16th place: Adelaide Crows (average placement 14.54)
Certainly Adelaide’s players and supporters will tell you this isn’t where they’ll land. But that’s the reality we’re expecting for both former September mainstays – the best offer the Crows are getting right now is tenth; many have them challenging for the spoon this season, and I’ve got them landing 16th as well and closer to dropping lower than moving higher.

17th place: Fremantle Dockers (average placement 15.04)
Despite the change at the top, there’s very little belief in the Dockers this season. While I’ve got them 15th, I completely get it. Where’s the scoring coming from? If Nat Fyfe goes down, could Michael Walters carry the team on his back for an extended run?

Joel Hamling of the Dockers in action

(Photo by Daniel Carson/AFL Media/Getty Images)

18th place: Gold Coast Suns (average placement 17.48)
Like last year, it was a safe assumption when reading forecasts that the pundit would place the Suns last. Unlike last year, however, there was optimism on all fronts, with the plethora of (very) young talent the team possesses and the way they seem to already be gelling, it’s entirely possible that this Gold Coast team matches the relative success that the women’s team has enjoyed: picked last, they have a 2-3-1 record after six matches, although they won’t be favourites in their final two.

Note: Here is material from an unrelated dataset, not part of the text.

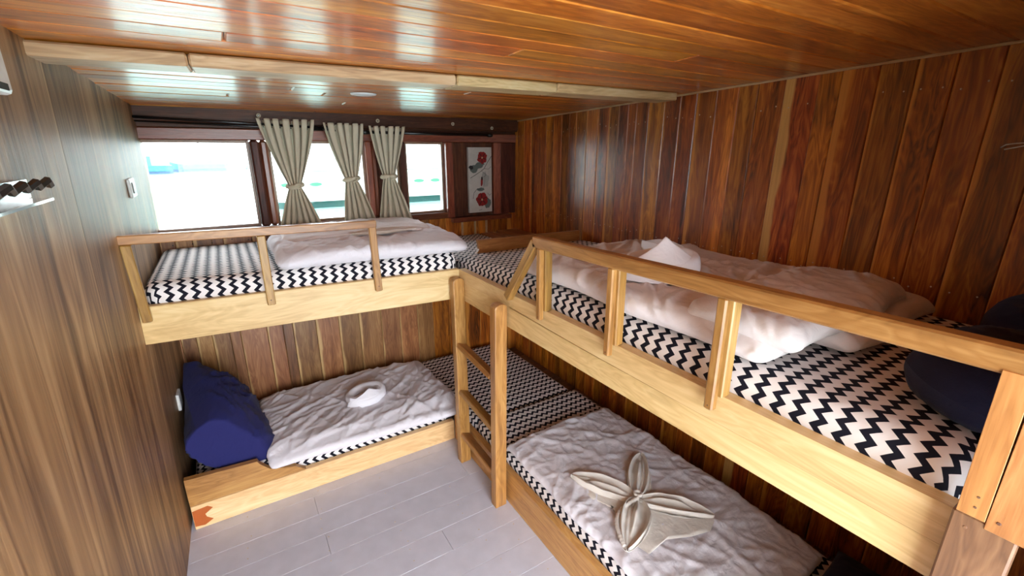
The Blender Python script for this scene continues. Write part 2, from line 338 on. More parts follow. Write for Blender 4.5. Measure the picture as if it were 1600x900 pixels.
# right wall: vertical tongue boards
wrt = empty('wall_right', (2.13, -1.4, .9), 'right wall of dark red-brown varnished vertical teak boards', kind='structure')
yj = [.06, -.03, -.115, -.195, -.275, -.367, -.445, -.526, -.60, -.665, -.755, -.846, -.927, -1.004, -1.07, -1.125, -1.201, -1.297, -1.384, -1.468, -1.565, -1.66, -1.74, -1.84, -1.955, -2.025, -2.13, -2.225, -2.315, -2.411, -2.52, -2.63, -2.74, -2.85]
mb = MB()
for a, b in zip(yj[:-1], yj[1:]):
    ym = (a+b)/2; dx = rng.uniform(-.0018, .0018)
    board('wall_board', (XR+.009+dx, ym, -.02), (XR+.009-dx, ym, 1.93), a-b-.0010, .018, M_streak if abs(ym+1.9) < .06 else M_rw, wrt, up=(-1, 0, 0), ch=.0028)
    for zz in (cz(ym)-.10, 1.20, .55):
        for s in (-.28, .28):
            mb.disc((XR+.0005, ym+s*(a-b), zz+rng.uniform(-.012, .012)), (-1, 0, 0), .0028, .0012, 6)
tag(mb.build('nail_head', M_nail, wrt), kind='stuff')
board('wall_backing', (XR+.028, -1.4, 0), (XR+.028, -1.4, 1.93), 3.0, .012, M_dark, wrt, up=(-1, 0, 0))
board('edge_bead', (XR-.004, .0, cz(0)-.004), (XR-.004, -2.8, cz(-2.8)-.004), .010, .008, M_beam, wrt, ch=.002)
# back wall: vertical boards below, posts and rails around the windows
wbk = empty('wall_back', (1, .04, .9), 'rear wall of vertical brown teak boards with a row of windows', kind='structure')
xj = [-.10, .0, .067, .14, .223, .274, .407, .49, .543, .671, .804, .929, 1.071, 1.196, 1.32, 1.436, 1.56, 1.69, 1.81, 1.93, 2.05, 2.17]
for a, b in zip(xj[:-1], xj[1:]):
    xm = (a+b)/2
    board('wall_board', (xm, .009, -.02), (xm, .009, 1.165), b-a-.0014, .018, M_back if xm < 1.4 else M_rw, wbk, up=(0, -1, 0), ch=.0025)
board('wall_backing', (1.0, .035, 0), (1.0, .035, 1.16), 2.5, .014, M_dark, wbk, up=(0, -1, 0))
mb = MB()
for i in range(15):
    for zz in (1.10, 1.145): mb.disc((.06+.085*i+rng.uniform(-.01, .01), .0, zz+rng.uniform(-.008, .008)), (0, -1, 0), .0035, .0015, 6)
tag(mb.build('screw_head', M_black, wbk), kind='stuff')
D0, D1 = .0, .085   # depth of the window wall
def post(nm, x0, x1, z0, z1, mat, y0=D0, y1=D1, ch=.004): return board(nm, ((x0+x1)/2, (y0+y1)/2, z0), ((x0+x1)/2, (y0+y1)/2, z1), x1-x0, y1-y0, mat, wbk, up=(0, -1, 0), ch=ch)
def rail(nm, x0, x1, z0, z1, mat, y0=D0, y1=D1, ch=.004): return board(nm, (x0, (y0+y1)/2, (z0+z1)/2), (x1, (y0+y1)/2, (z0+z1)/2), z1-z0, y1-y0, mat, wbk, up=(0, -1, 0), ch=ch)
rail('window_sill', -.1, 1.60, 1.165, 1.205, M_red, -.012, D1)
rail('header', -.1, 2.2, 1.655, 1.71, M_red, -.006, D1)
rail('header', -.1, 2.2, 1.71, 1.80, M_dark, .004, D1)
post('post', .468, .512, 1.205, 1.655, M_dark, -.03, D1, ch=.010); post('post', .512, .552, 1.205, 1.655, M_red, -.015, D1, ch=.012)
post('post', 1.064, 1.10, 1.205, 1.655, M_red, -.012, D1, ch=.006); post('post', 1.10, 1.128, 1.205, 1.655, M_red, -.004, D1, ch=.006); post('post', 1.128, 1.172, 1.205, 1.655, M_dark, -.02, D1, ch=.010)
post('post', 1.272, 1.312, 1.205, 1.655, M_dark, .0, D1, ch=.008); 
post('post', 1.575, 1.625, 1.165, 1.655, M_red, -.02, D1)
post('wall_panel', 1.625, 1.93, 1.165, 1.655, M_dark, .004, .02)
post('post', 1.93, 1.99, 1.165, 1.655, M_red, -.018, D1); post('wall_panel', 1.99, 2.17, 1.165, 1.655, M_dark, .0, .02)
rail('ledge', 1.60, 2.06, 1.135, 1.165, M_red, -.05, .02)
for x in (1.68, 1.78, 1.87): post('batten', x-.006, x+.006, 1.03, 1.135, M_beam, -.016, -.001, ch=.002)
def window(nm, x0, x1, z0, z1, label):
    w_ = empty(nm, ((x0+x1)/2, .05, z0), label, kind='structure'); t = .014
    for a, b, ww in (((x0+t/2, .05, z0), (x0+t/2, .05, z1), 0), ((x1-t/2, .05, z0), (x1-t/2, .05, z1), 0)): board('frame_stile', a, b, t, .05, M_frame, w_, up=(0, -1, 0), ch=.002)
    for zz in (z0+t/2, z1-t/2): board('frame_rail', (x0+t, .05, zz), (x1-t, .05, zz), t, .05, M_frame, w_, up=(0, -1, 0), ch=.002)
    mb = MB(); mb.box(x0+t, x1-t, .048, .052, z0+t, z1-t); mb.build('pane', M_glass, w_)
window('window_1', -.02, .468, 1.205, 1.655, 'wide bright window at the left end of the rear wall')
window('window_2', .552, 1.064, 1.205, 1.655, 'bright window behind the first two curtains')
window('window_3', 1.172, 1.272, 1.205, 1.655, 'narrow window slit behind the third curtain')
window('window_4', 1.312, 1.575, 1.205, 1.655, 'small bright window right of the curtains')
tr = empty('trim_1', (1, -.03, 1.78), 'dark glossy beam along the top of the rear wall', kind='structure')
board('beam', (-.06, -.016, 1.775), (2.12, -.016, 1.768), .085, .045, M_dark, tr, up=(0, -1, 0), ch=.008)
# pale beam under the ceiling
tb = empty('trim_2', (1, -1.35, 1.82), 'pale rough wooden beam under the ceiling boards', kind='structure')
def bm(x): return -1.255-.10*(x/2.0)
for a, b in ((-.045, .29), (.292, 1.02), (1.022, 1.42), (1.422, 2.05)):
    za = cz(bm(a))-.016; zb_ = cz(bm(b))-.016
    board('beam_piece', (a, bm(a)+rng.uniform(-.002, .002), za), (b, bm(b), zb_), .128, .032, M_beam, tb, ch=.005)
# near wall behind the bunks' head end and round the doorway behind the camera
wn_ = empty('wall_near', (1.7, -2.83, .9), 'plank wall closing the head end of the right-hand bunks', kind='structure')
xs = [1.235, 1.35, 1.47, 1.59, 1.71, 1.83, 1.95, 2.12]
for a, b in zip(xs[:-1], xs[1:]): board('wall_board', ((a+b)/2, -2.825, -.02), ((a+b)/2, -2.825, 1.93), b-a-.001, .018, M_rw, wn_, up=(0, 1, 0))
for a, b in zip([-2.835, -3.02, -3.2, -3.4, -3.66][:-1], [-3.02, -3.2, -3.4, -3.66]): board('wall_board', (1.244, (a+b)/2, -.02), (1.244, (a+b)/2, 1.93), a-b-.001, .018, M_back, wn_, up=(-1, 0, 0))
board('door_head', (-.15, -3.66, 1.84), (1.25, -3.66, 1.84), .16, .03, M_back, wn_, up=(0, 1, 0))
tj = empty('trim_3', (1.2, -2.79, 1.5), 'honey coloured upright jamb board at the right edge', kind='structure')
jb = board('jamb_board', (1.199, -2.789, 1.073), (1.199, -2.789, 1.86), .072, .026, M_honey, tj, up=(-1, 0, 0), ch=.0006)
mb = MB(); mb.disc((1.186, -2.765, 1.092), (-1, 0, 0), .0028, .0012, 10); mb.build('screw', M_brown, jb)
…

But even if they finish at two-and-a-half wins, multiply that by three and give it to the men’s team (in a three-times longer season) to aim at. I can pick out seven-and-a-half games they have a solid chance in on any given day, mostly against the teams in the five or six slots right above them, although I’m still only thinking 17th place.

Can Gold Coast reach eight wins? Can Port make finals? Will Richmond make it three of four? Those and 15 other questions await answers in the next six months – assuming we get to watch the 2020 season play out at all, of course.